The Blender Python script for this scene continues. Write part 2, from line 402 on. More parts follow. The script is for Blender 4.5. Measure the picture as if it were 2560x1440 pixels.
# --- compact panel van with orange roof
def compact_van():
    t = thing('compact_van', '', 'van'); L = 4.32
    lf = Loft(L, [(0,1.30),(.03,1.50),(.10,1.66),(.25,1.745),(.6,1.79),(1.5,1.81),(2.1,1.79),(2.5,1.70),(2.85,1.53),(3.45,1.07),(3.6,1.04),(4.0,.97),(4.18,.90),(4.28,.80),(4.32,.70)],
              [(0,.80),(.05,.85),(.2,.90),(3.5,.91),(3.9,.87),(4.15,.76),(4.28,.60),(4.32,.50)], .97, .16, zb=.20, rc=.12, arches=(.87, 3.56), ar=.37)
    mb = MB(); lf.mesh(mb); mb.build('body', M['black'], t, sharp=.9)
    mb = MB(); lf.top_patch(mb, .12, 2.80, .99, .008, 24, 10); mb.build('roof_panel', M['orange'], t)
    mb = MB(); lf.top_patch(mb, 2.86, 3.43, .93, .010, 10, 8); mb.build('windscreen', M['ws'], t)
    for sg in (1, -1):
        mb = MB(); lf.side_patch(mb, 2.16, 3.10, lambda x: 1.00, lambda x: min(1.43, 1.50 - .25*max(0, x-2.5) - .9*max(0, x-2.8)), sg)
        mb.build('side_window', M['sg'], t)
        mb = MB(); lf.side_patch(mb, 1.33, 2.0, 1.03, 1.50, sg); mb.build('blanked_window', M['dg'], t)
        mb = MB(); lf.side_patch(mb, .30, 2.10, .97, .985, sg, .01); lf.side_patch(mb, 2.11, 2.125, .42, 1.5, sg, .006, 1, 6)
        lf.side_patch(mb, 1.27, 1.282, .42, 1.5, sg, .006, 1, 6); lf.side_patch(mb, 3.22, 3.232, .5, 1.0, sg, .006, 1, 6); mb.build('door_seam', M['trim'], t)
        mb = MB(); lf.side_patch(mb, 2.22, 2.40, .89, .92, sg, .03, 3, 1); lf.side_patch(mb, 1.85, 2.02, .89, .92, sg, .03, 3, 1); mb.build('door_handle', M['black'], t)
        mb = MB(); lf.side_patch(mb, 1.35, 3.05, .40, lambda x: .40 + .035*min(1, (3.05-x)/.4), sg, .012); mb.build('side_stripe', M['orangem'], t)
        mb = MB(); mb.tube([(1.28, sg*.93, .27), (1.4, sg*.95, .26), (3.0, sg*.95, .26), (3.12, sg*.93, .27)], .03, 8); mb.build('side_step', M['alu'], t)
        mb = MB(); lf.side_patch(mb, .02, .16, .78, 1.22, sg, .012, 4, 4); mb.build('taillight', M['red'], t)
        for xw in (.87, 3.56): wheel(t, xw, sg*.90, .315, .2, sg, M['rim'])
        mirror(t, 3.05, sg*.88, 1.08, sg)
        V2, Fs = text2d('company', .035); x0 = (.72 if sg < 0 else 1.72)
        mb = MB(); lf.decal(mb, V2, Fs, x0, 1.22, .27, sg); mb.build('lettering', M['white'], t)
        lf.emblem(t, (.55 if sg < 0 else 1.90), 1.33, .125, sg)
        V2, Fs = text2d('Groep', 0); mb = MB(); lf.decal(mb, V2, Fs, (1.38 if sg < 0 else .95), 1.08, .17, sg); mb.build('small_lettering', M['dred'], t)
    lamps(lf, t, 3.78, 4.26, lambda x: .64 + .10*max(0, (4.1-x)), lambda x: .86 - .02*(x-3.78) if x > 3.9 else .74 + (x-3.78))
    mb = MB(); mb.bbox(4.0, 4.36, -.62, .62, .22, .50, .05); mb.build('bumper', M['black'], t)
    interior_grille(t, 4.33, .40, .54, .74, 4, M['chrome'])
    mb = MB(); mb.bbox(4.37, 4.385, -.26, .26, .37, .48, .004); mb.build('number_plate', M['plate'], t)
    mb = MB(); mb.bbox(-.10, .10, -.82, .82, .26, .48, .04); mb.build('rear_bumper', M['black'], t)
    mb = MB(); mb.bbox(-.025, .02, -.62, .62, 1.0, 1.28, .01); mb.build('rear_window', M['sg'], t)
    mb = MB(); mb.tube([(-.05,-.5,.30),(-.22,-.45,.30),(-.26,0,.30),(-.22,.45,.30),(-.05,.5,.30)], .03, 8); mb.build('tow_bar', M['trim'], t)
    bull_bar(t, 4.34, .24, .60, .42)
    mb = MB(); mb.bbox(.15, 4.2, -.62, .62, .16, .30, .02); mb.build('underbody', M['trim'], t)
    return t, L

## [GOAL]
Reproduce every line of the data verbatim.

## [RIGHT ANSWER]
The Blender Python script for this scene continues. Write part 2, from line 402 on. More parts follow. The script is for Blender 4.5. Measure the picture as if it were 2560x1440 pixels.
# --- compact panel van with orange roof
def compact_van():
    t = thing('compact_van', '', 'van'); L = 4.32
    lf = Loft(L, [(0,1.30),(.03,1.50),(.10,1.66),(.25,1.745),(.6,1.79),(1.5,1.81),(2.1,1.79),(2.5,1.70),(2.85,1.53),(3.45,1.07),(3.6,1.04),(4.0,.97),(4.18,.90),(4.28,.80),(4.32,.70)],
              [(0,.80),(.05,.85),(.2,.90),(3.5,.91),(3.9,.87),(4.15,.76),(4.28,.60),(4.32,.50)], .97, .16, zb=.20, rc=.12, arches=(.87, 3.56), ar=.37)
    mb = MB(); lf.mesh(mb); mb.build('body', M['black'], t, sharp=.9)
    mb = MB(); lf.top_patch(mb, .12, 2.80, .99, .008, 24, 10); mb.build('roof_panel', M['orange'], t)
    mb = MB(); lf.top_patch(mb, 2.86, 3.43, .93, .010, 10, 8); mb.build('windscreen', M['ws'], t)
    for sg in (1, -1):
        mb = MB(); lf.side_patch(mb, 2.16, 3.10, lambda x: 1.00, lambda x: min(1.43, 1.50 - .25*max(0, x-2.5) - .9*max(0, x-2.8)), sg)
        mb.build('side_window', M['sg'], t)
        mb = MB(); lf.side_patch(mb, 1.33, 2.0, 1.03, 1.50, sg); mb.build('blanked_window', M['dg'], t)
        mb = MB(); lf.side_patch(mb, .30, 2.10, .97, .985, sg, .01); lf.side_patch(mb, 2.11, 2.125, .42, 1.5, sg, .006, 1, 6)
        lf.side_patch(mb, 1.27, 1.282, .42, 1.5, sg, .006, 1, 6); lf.side_patch(mb, 3.22, 3.232, .5, 1.0, sg, .006, 1, 6); mb.build('door_seam', M['trim'], t)
        mb = MB(); lf.side_patch(mb, 2.22, 2.40, .89, .92, sg, .03, 3, 1); lf.side_patch(mb, 1.85, 2.02, .89, .92, sg, .03, 3, 1); mb.build('door_handle', M['black'], t)
        mb = MB(); lf.side_patch(mb, 1.35, 3.05, .40, lambda x: .40 + .035*min(1, (3.05-x)/.4), sg, .012); mb.build('side_stripe', M['orangem'], t)
        mb = MB(); mb.tube([(1.28, sg*.93, .27), (1.4, sg*.95, .26), (3.0, sg*.95, .26), (3.12, sg*.93, .27)], .03, 8); mb.build('side_step', M['alu'], t)
        mb = MB(); lf.side_patch(mb, .02, .16, .78, 1.22, sg, .012, 4, 4); mb.build('taillight', M['red'], t)
        for xw in (.87, 3.56): wheel(t, xw, sg*.90, .315, .2, sg, M['rim'])
        mirror(t, 3.05, sg*.88, 1.08, sg)
        V2, Fs = text2d('company', .035); x0 = (.72 if sg < 0 else 1.72)
        mb = MB(); lf.decal(mb, V2, Fs, x0, 1.22, .27, sg); mb.build('lettering', M['white'], t)
        lf.emblem(t, (.55 if sg < 0 else 1.90), 1.33, .125, sg)
        V2, Fs = text2d('Groep', 0); mb = MB(); lf.decal(mb, V2, Fs, (1.38 if sg < 0 else .95), 1.08, .17, sg); mb.build('small_lettering', M['dred'], t)
    lamps(lf, t, 3.78, 4.26, lambda x: .64 + .10*max(0, (4.1-x)), lambda x: .86 - .02*(x-3.78) if x > 3.9 else .74 + (x-3.78))
    mb = MB(); mb.bbox(4.0, 4.36, -.62, .62, .22, .50, .05); mb.build('bumper', M['black'], t)
    interior_grille(t, 4.33, .40, .54, .74, 4, M['chrome'])
    mb = MB(); mb.bbox(4.37, 4.385, -.26, .26, .37, .48, .004); mb.build('number_plate', M['plate'], t)
    mb = MB(); mb.bbox(-.10, .10, -.82, .82, .26, .48, .04); mb.build('rear_bumper', M['black'], t)
    mb = MB(); mb.bbox(-.025, .02, -.62, .62, 1.0, 1.28, .01); mb.build('rear_window', M['sg'], t)
    mb = MB(); mb.tube([(-.05,-.5,.30),(-.22,-.45,.30),(-.26,0,.30),(-.22,.45,.30),(-.05,.5,.30)], .03, 8); mb.build('tow_bar', M['trim'], t)
    bull_bar(t, 4.34, .24, .60, .42)
    mb = MB(); mb.bbox(.15, 4.2, -.62, .62, .16, .30, .02); mb.build('underbody', M['trim'], t)
    return t, L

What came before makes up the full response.